▶

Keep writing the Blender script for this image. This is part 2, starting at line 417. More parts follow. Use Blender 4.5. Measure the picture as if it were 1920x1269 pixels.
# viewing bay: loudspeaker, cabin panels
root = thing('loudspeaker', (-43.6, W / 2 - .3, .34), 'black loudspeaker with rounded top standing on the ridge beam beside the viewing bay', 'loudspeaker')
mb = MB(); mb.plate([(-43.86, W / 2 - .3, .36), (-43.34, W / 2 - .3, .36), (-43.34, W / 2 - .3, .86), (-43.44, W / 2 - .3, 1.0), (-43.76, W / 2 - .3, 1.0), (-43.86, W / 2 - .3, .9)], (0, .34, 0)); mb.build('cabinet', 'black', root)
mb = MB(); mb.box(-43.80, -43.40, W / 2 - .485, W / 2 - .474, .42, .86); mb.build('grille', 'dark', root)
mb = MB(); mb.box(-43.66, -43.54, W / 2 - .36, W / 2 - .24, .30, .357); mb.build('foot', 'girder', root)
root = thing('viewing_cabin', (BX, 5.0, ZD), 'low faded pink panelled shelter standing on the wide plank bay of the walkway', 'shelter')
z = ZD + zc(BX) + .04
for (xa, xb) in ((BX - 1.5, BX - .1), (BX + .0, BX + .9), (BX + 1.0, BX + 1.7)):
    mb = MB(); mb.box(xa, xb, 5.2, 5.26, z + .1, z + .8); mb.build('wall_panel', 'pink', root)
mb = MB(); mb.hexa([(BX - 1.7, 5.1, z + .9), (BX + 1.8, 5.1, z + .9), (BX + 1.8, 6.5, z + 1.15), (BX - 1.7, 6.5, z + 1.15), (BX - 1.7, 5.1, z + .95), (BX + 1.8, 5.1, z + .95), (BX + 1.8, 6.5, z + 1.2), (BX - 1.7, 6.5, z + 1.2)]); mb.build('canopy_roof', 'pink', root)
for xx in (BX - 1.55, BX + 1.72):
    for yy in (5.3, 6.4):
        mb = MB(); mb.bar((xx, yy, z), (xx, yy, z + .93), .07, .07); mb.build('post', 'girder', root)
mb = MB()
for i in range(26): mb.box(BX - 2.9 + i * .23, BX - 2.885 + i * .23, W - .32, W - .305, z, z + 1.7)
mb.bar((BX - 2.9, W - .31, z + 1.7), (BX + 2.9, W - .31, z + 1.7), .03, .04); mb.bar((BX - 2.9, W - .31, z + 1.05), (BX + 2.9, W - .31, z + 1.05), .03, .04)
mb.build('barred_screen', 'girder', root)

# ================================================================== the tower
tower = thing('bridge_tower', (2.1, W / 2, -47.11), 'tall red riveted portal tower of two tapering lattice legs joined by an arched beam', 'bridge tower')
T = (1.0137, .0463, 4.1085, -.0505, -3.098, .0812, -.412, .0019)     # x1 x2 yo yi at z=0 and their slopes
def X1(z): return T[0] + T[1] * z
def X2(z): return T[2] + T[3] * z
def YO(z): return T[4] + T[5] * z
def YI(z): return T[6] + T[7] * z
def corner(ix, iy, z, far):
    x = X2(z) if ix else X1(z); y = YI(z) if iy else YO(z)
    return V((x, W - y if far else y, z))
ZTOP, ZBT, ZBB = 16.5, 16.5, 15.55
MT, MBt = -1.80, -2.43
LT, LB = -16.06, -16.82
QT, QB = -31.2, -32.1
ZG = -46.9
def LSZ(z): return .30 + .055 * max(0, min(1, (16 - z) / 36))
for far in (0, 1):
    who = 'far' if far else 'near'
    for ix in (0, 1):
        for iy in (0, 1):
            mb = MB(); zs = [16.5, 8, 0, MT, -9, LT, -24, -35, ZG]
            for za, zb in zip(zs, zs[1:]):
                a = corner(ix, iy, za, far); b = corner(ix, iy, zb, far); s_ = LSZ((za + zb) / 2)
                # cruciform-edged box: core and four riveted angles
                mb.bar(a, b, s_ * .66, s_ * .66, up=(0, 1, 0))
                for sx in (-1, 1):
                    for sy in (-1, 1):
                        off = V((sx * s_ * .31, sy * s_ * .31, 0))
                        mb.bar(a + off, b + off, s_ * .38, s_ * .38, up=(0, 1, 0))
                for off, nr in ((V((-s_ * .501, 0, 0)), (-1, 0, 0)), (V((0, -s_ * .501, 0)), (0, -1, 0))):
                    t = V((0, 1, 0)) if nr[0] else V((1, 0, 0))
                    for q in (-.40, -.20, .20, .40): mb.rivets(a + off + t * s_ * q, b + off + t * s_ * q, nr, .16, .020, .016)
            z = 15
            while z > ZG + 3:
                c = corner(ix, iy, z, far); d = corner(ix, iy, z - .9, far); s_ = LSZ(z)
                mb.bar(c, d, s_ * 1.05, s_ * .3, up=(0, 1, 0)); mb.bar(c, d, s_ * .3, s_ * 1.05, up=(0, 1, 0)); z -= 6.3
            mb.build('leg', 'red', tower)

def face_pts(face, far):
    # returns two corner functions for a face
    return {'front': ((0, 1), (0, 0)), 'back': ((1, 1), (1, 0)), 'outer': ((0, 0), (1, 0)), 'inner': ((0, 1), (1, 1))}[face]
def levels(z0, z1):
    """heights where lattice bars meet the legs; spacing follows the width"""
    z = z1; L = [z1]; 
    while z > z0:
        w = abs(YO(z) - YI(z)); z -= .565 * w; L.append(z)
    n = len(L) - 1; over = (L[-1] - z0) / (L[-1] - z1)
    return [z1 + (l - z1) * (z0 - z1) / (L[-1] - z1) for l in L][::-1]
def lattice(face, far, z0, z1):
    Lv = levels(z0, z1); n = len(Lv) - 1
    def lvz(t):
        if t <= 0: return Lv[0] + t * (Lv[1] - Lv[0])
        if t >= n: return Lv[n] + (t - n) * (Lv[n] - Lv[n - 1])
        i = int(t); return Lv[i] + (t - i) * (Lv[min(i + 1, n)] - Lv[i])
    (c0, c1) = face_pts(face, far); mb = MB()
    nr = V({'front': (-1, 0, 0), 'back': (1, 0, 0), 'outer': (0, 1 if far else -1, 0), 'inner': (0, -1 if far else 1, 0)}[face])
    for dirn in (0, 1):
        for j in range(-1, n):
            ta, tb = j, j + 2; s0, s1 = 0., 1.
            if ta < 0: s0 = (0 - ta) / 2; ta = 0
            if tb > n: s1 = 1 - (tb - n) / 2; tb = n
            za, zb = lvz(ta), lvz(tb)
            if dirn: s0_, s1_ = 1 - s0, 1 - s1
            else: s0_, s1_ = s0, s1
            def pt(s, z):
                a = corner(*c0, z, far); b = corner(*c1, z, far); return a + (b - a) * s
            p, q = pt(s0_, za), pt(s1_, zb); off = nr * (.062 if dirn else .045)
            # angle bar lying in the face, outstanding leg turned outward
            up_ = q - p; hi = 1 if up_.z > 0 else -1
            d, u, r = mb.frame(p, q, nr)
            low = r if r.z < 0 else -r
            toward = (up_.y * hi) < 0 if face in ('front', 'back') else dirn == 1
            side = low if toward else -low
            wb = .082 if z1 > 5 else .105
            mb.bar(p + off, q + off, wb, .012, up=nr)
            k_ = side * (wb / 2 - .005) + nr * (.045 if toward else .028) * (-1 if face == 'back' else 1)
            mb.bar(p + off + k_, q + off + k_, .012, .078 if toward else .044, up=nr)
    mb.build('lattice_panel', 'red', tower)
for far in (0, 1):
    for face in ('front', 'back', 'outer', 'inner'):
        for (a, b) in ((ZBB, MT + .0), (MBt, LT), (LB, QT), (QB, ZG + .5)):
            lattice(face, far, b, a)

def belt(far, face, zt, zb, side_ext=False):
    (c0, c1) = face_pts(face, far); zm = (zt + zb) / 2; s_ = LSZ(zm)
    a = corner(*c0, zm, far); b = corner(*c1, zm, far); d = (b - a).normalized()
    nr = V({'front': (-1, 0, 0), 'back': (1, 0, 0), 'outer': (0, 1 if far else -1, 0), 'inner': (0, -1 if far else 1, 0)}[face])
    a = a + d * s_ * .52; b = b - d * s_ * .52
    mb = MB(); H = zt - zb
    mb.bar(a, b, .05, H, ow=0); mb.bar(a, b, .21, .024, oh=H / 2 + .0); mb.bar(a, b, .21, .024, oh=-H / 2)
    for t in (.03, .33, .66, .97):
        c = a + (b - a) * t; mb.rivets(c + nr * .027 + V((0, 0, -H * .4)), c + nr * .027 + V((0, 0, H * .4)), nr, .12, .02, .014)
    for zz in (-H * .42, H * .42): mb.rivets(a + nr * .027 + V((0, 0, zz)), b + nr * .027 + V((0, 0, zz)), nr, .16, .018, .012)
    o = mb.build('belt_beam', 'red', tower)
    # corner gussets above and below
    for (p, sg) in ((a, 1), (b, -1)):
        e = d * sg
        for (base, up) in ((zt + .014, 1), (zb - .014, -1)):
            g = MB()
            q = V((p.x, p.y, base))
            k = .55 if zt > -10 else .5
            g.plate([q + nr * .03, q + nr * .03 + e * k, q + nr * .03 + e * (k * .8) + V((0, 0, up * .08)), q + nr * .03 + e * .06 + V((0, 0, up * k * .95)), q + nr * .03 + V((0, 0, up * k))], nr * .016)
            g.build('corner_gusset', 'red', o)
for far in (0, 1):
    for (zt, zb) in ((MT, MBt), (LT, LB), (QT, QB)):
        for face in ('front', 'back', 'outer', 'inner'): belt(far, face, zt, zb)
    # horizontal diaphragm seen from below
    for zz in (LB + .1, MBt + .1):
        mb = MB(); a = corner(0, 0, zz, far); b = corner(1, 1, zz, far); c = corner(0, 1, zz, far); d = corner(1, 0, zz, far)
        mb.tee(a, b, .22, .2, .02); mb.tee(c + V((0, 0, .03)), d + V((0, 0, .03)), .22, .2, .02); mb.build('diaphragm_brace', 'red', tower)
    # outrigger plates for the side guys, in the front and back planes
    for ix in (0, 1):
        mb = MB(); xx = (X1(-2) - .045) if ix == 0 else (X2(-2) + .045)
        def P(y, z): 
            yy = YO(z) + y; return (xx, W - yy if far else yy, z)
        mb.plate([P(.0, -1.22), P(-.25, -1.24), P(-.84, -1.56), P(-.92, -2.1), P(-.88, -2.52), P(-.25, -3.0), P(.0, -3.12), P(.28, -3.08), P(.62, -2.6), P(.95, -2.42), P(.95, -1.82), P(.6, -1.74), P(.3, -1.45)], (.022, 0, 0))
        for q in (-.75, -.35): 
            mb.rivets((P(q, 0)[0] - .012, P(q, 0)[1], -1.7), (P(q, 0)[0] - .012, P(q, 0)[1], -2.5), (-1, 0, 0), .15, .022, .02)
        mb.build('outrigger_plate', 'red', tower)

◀

Without changing anything, quote the lines from the top of the data to the line that contains "mb.build('barred_screen', 'girder', root)", including that line.

Keep writing the Blender script for this image. This is part 2, starting at line 417. More parts follow. Use Blender 4.5. Measure the picture as if it were 1920x1269 pixels.
# viewing bay: loudspeaker, cabin panels
root = thing('loudspeaker', (-43.6, W / 2 - .3, .34), 'black loudspeaker with rounded top standing on the ridge beam beside the viewing bay', 'loudspeaker')
mb = MB(); mb.plate([(-43.86, W / 2 - .3, .36), (-43.34, W / 2 - .3, .36), (-43.34, W / 2 - .3, .86), (-43.44, W / 2 - .3, 1.0), (-43.76, W / 2 - .3, 1.0), (-43.86, W / 2 - .3, .9)], (0, .34, 0)); mb.build('cabinet', 'black', root)
mb = MB(); mb.box(-43.80, -43.40, W / 2 - .485, W / 2 - .474, .42, .86); mb.build('grille', 'dark', root)
mb = MB(); mb.box(-43.66, -43.54, W / 2 - .36, W / 2 - .24, .30, .357); mb.build('foot', 'girder', root)
root = thing('viewing_cabin', (BX, 5.0, ZD), 'low faded pink panelled shelter standing on the wide plank bay of the walkway', 'shelter')
z = ZD + zc(BX) + .04
for (xa, xb) in ((BX - 1.5, BX - .1), (BX + .0, BX + .9), (BX + 1.0, BX + 1.7)):
    mb = MB(); mb.box(xa, xb, 5.2, 5.26, z + .1, z + .8); mb.build('wall_panel', 'pink', root)
mb = MB(); mb.hexa([(BX - 1.7, 5.1, z + .9), (BX + 1.8, 5.1, z + .9), (BX + 1.8, 6.5, z + 1.15), (BX - 1.7, 6.5, z + 1.15), (BX - 1.7, 5.1, z + .95), (BX + 1.8, 5.1, z + .95), (BX + 1.8, 6.5, z + 1.2), (BX - 1.7, 6.5, z + 1.2)]); mb.build('canopy_roof', 'pink', root)
for xx in (BX - 1.55, BX + 1.72):
    for yy in (5.3, 6.4):
        mb = MB(); mb.bar((xx, yy, z), (xx, yy, z + .93), .07, .07); mb.build('post', 'girder', root)
mb = MB()
for i in range(26): mb.box(BX - 2.9 + i * .23, BX - 2.885 + i * .23, W - .32, W - .305, z, z + 1.7)
mb.bar((BX - 2.9, W - .31, z + 1.7), (BX + 2.9, W - .31, z + 1.7), .03, .04); mb.bar((BX - 2.9, W - .31, z + 1.05), (BX + 2.9, W - .31, z + 1.05), .03, .04)
mb.build('barred_screen', 'girder', root)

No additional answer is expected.